Durante el medioevo –cuentan los que saben– había un país mitológico llamado Cucaña que podría venir siendo el equivalente del paraíso terrenal. La dicha era tal que en esa comarca idílica sus habitantes no requerían trabajar porque la comida sobraba. Abundaban los ríos de leche y vino, los marranos asados colgaban de los árboles y las montañas de queso estaban listas para que les dieran viaje. Un mundo ideal, pero inviable, cobijado en la flojera.
Tal como lo anotó hace casi 40 años el filósofo Estanislao Zuleta en El Elogio de la dificultad, “nuestra desgracia no está tanto en la frustración de nuestros deseos, como en la forma misma de desear. Deseamos mal”. Queremos ‘todo’ ya y, además, ‘gratis’, sin esfuerzo. ¿Será que nuestros deseos como sociedad han quedado relegados a un esquema donde predomina un estado de merecimiento?
Esto se acerca, entonces, a un sistema desbalanceado entre derechos y deberes. El ejercicio es simple: teclee en Google ‘derechos’ y verá cómo aparecen 1.130 millones de entradas; luego escriba ‘deberes’ y se dará cuenta que salen poco menos de 44 millones. La desproporción es abismal en el mundo digital como en el real.
Y en la diaria algarabía entre derechos y deberes, entre empresarios y comunidades, entre academia y políticos, seguimos destruyendo valor como sociedad. Cualquier consenso se convierte en un asunto quimérico de poco aliento. El desgaste y los reprocesos del aparato productivo del país acusan niveles delirantes. Seguimos todavía trenzados en la desconfianza, en el desvarío regulatorio, entre el sí y el no, o que si fue gol de Yepes.

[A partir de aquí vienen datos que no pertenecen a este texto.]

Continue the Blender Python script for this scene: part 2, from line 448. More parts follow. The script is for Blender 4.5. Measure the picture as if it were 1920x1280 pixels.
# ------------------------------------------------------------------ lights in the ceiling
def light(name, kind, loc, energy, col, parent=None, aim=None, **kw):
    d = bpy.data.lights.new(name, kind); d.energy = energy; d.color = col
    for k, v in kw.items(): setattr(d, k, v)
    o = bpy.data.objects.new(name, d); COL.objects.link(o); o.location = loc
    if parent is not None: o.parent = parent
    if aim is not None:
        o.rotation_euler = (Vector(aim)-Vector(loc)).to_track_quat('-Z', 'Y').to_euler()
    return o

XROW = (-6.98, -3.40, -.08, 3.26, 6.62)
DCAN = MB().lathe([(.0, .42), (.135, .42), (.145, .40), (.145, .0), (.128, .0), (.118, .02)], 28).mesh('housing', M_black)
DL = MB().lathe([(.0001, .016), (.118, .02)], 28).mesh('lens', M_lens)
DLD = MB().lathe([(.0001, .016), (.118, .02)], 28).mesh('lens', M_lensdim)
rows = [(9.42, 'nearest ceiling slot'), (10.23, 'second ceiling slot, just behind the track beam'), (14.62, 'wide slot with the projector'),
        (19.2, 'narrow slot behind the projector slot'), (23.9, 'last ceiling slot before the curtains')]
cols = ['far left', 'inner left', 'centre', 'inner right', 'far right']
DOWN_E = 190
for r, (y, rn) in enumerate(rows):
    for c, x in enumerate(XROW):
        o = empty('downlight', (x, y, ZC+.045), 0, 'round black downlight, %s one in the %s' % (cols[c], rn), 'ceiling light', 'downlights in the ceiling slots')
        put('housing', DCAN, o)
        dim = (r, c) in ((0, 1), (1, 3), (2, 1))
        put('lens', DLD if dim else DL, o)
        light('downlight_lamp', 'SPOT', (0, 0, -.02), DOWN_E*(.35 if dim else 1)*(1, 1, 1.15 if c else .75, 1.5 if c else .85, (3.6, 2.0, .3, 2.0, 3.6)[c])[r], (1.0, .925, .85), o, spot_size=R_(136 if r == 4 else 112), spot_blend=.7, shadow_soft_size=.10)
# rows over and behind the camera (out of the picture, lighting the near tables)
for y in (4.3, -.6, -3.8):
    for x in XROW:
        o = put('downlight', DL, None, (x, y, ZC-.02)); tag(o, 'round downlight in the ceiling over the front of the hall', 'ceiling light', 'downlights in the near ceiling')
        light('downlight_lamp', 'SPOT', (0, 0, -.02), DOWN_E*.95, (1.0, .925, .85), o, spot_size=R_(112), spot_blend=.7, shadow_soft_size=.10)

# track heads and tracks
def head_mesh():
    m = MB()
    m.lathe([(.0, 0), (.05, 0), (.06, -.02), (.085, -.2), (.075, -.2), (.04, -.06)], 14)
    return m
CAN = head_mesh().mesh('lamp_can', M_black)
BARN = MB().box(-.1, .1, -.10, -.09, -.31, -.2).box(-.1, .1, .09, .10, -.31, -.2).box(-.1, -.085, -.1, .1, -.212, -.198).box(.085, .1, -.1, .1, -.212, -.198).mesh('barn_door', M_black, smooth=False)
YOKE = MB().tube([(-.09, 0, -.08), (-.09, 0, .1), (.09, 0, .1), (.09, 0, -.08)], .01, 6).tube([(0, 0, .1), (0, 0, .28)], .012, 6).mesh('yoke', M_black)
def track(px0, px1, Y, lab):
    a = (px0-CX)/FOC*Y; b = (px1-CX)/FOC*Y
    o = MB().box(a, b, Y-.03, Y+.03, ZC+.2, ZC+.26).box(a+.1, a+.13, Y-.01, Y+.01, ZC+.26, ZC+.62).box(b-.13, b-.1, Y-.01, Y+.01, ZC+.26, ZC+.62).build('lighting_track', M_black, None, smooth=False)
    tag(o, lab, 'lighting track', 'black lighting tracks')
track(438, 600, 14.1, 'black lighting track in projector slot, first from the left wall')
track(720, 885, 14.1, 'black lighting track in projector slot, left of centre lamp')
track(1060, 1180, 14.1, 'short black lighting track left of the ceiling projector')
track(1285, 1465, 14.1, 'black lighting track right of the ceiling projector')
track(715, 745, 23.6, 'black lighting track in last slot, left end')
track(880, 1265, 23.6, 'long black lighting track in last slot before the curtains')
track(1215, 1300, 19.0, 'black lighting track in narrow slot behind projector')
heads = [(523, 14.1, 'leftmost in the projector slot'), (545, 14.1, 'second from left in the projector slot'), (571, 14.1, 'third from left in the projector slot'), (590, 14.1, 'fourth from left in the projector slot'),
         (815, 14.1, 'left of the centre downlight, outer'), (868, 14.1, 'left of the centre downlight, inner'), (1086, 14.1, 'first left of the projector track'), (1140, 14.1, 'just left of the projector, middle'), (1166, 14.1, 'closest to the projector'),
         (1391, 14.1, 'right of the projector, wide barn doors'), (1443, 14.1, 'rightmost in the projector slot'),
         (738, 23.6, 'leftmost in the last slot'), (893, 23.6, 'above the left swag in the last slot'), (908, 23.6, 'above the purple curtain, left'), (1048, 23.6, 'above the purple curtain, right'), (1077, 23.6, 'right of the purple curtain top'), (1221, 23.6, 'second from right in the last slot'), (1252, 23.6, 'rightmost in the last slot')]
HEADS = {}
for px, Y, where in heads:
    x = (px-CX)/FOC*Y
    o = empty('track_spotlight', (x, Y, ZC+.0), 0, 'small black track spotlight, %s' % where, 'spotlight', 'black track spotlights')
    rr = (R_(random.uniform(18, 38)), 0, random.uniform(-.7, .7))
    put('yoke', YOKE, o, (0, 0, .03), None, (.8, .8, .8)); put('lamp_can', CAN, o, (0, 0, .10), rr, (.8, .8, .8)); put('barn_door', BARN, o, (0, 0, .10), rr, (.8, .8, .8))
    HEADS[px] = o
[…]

En el sector minero energético, la cosa está compleja, casi que requiriendo dosis de valeriana intravenosa. La conflictividad social en el territorio va en subienda como el bagre del Magdalena. Las comunidades están más retrecheras y menos dispuestas a permitir proyectos de minería, hidrocarburos, energía o infraestructura. Los movimientos de reivindicación de derechos fundamentales, vienen, en algunos casos –injusta o justamente–, reclamando por la ausencia innegable del Estado en la geografía nacional. Muchos tienen temores y expectativas válidas que deben ser debidamente atendidas por los empresarios. Otros, obviamente, son motivados por fines protervos.

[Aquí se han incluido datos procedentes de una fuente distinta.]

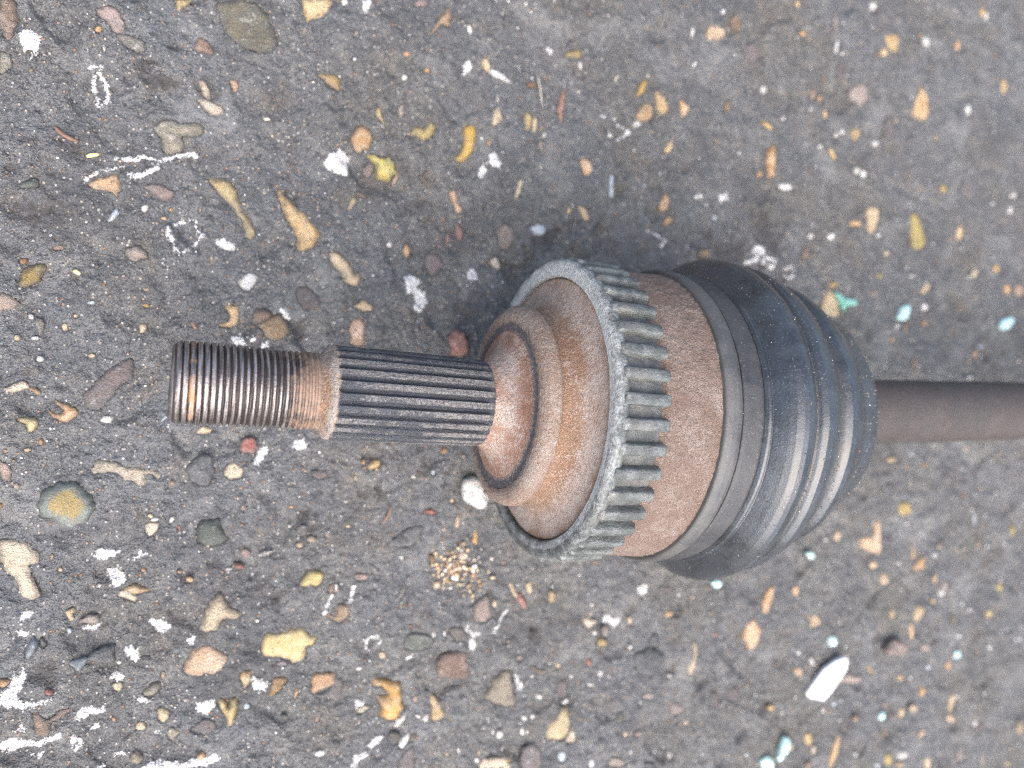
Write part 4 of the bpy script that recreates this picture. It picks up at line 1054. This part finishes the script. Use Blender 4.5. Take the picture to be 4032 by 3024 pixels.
def ring_mat(name, coord):
    M = Mat(name, coord)
    fine = M.noise(1300, 4, .7); mid = M.noise(260, 4, .6, 1.7); big = M.noise(60, 2, .5, 4)
    col = M.mix(M.step(mid, .4, .62), (.085, .093, .09), (.155, .166, .161))
    col = M.mix(M.math('MULTIPLY', M.step(big, .5, .68), .5), col, (.2, .185, .165))
    col = M.mix(M.math('MULTIPLY', M.step(fine, .48, .3), .7), col, (.06, .062, .062))
    col = M.mix(M.math('MULTIPLY', M.step(M.attr('tone'), .5, .9), .35), col, M.mix(fine, (.045, .045, .045), (.11, .11, .108)))
    ox = M.attr('oxide_and_light')  # white oxide, and on the ring also light painted on its upper side
    om = M.step(M.math('ADD', ox, M.math('ADD', M.math('MULTIPLY', M.math('SUBTRACT', mid, .5), .8), M.math('MULTIPLY', M.math('SUBTRACT', fine, .5), .4))), .3, .95)
    col = M.mix(om, col, M.mix(M.step(fine, .3, .7), (.3, .31, .305), (.6, .61, .6)))
    return M.out(col, .5, .12, M.bump(M.math('ADD', fine, M.math('MULTIPLY', mid, .6)), .0006, 1.0), spec=.5)
def rubber_mat(name, base, dusty, amount, rough=.42):
    M = Mat(name)
    fine = M.noise(1600, 4, .7); mid = M.noise(120, 4, .65, 2); st = M.stretch(160, (.25, 1, 1), 4)
    col = M.mix(M.math('MULTIPLY', M.step(M.math('ADD', M.math('MULTIPLY', mid, .5), M.math('ADD', M.math('MULTIPLY', st, .3), M.math('MULTIPLY', fine, .2))), .33, .6), amount), base, dusty)
    col = M.mix(M.math('MULTIPLY', M.step(fine, .6, .72), .5), col, (.3, .31, .32))
    w = M.attr('wear')
    wk = M.step(M.math('ADD', w, M.math('MULTIPLY', M.math('SUBTRACT', fine, .5), 1.5)), .45, .75)
    col = M.mix(M.math('MULTIPLY', wk, .7), col, M.mix(mid, (.02, .018, .016), (.07, .062, .052)))
    M.b.inputs['Coat Weight'].default_value = .42 if amount < .88 else 0; M.b.inputs['Coat Roughness'].default_value = .28
    return M.out(col, M.mix(wk, M.ramp(mid, [(.2, rough - .1), (.8, rough + .16)]), (.85, .85, .85)), 0, M.bump(fine, .00022, .7), spec=.6)

# --- threaded stub: a real helix
PITCH = .00162
def thread_r(s, r, A):
    ph = (s / PITCH - A / (2 * math.pi)) % 1.0
    tri = np.abs(ph * 2 - 1)                      # 1 at the crest's edges, 0 in the root
    lo = .08 + .12 * smooth(.006, .016, s); prof = np.clip((tri - lo) / (.28 + .24 * smooth(.006, .02, s)), 0, 1); prof = prof * prof * (3 - 2 * prof)
    fade = smooth(.0016, .003, s)
    dull = .75 + .25 * vnoise(s / .004, np.cos(A) * 2, np.sin(A) * 2, 40)
    return r - .0007 * (1 - prof) * fade * (1 - .3 * smooth(.03, .036, s)) - .00012 * (1 - dull)
def thread_extra(s, r, A):
    ph = (s / PITCH - A / (2 * math.pi)) % 1.0; tri = np.abs(ph * 2 - 1)
    crest = np.clip((tri - .2) / .35, 0, 1)
    turn = s / PITCH - A / (2 * math.pi) + .5
    t = np.floor(turn)
    rust = np.where(t == 3, .48, np.where((t == 2) | (t == 4), .12, 0.)) * (.75 + .7 * vnoise(A * 1.7, s / .003, seed=61)) + .16 + .55 * smooth(.022, .036, s) + .12 * smooth(.0022, .0008, s)
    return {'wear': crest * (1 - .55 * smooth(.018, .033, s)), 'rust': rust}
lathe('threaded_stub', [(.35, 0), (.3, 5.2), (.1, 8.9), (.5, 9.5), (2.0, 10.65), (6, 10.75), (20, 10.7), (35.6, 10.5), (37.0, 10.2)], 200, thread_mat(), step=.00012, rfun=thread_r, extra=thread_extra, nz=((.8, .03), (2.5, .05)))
lathe('collar', [(36.0, 10.0, .3, .2), (36.9, 10.2, .2, 0), (37.5, 10.6, .05, 0), (38.3, 11.6), (39.4, 12.75, 0, .9), (40.3, 13.0, .1, .9), (40.6, 12.2)], 260, R_COLLAR, nz=((2, .12), (.7, .1)), step=.0003)
# --- splines
NT = 24
def spl_r(s, r, A):
    ph = (A / (2 * math.pi) * NT + .25) % 1.0
    d = np.abs(ph * 2 - 1)                        # 0 in the middle of the land, 1 in the middle of the groove
    g = np.clip((d - .5) / .34, 0, 1); g = g * g * (3 - 2 * g)
    run = smooth(.0398, .0418, s + .0006 * vnoise(A * 9, s * 0, seed=3)) * (1 - smooth(.0818, .0845, s + .0006 * vnoise(A * 8, s * 0, seed=5)))
    return r - .0011 * g * run - .00018 * d * d * run
def spl_extra(s, r, A):
    ph = (A / (2 * math.pi) * NT + .25) % 1.0; d = np.abs(ph * 2 - 1)
    return {'wear': (1 - smooth(.35, .72, d)) * (.72 + .5 * vnoise(A * 2.2, s / .02, seed=60)), 'rust': .9 * smooth(.0425, .0395, s) + .4 * smooth(.083, .0855, s)}
lathe('splined_section', [(39.2, 12.0), (39.6, 12.75), (40.6, 13.15), (60, 13.15), (82, 12.95), (84, 12.8), (84.9, 12.45), (85.3, 11.8)], NT * 24, spline_mat(), rfun=spl_r, extra=spl_extra, nz=((1.1, .05), (.5, .04), (6, .05)), step=.0004)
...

Empero, vemos cómo la discusión tiene epicentro en dicotomías innecesarias entre el agua, la tierra o la vocación agrícola y el oro, carbón, fracking o energía. Es una pelotera permanente, en la cual argumentos emocionales pretenden ser respondidos con explicaciones técnicas. Discusiones bizantinas que perpetúan las agresiones, aun cuando la ley favorezca a un bando a o al otro. Candorosamente creemos que a los bolillazos las cosas fluyen.

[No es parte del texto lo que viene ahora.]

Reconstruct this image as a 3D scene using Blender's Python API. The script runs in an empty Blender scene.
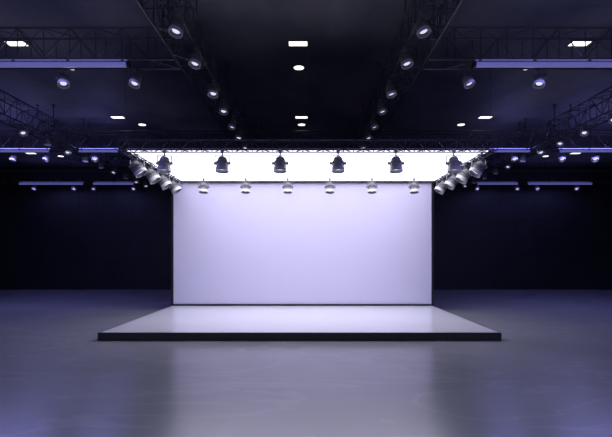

¿‘Qué’ queremos en términos de desarrollo para generar valor compartido como sociedad? Si todos anhelamos salud, vivienda, educación, vías, e infraestructura, hagamos el esfuerzo en construir juntos el ‘cómo’ y el ‘cuándo’ para que se haga de forma responsable, justa y deponiendo los egos. Concluiremos, tal vez, que el sector minero energético es el único que, por ahora, puede contribuir en dicho bienestar colectivo. Pero es al que le pegamos inmisericordemente. Nadie entiende: Cucaña no existe.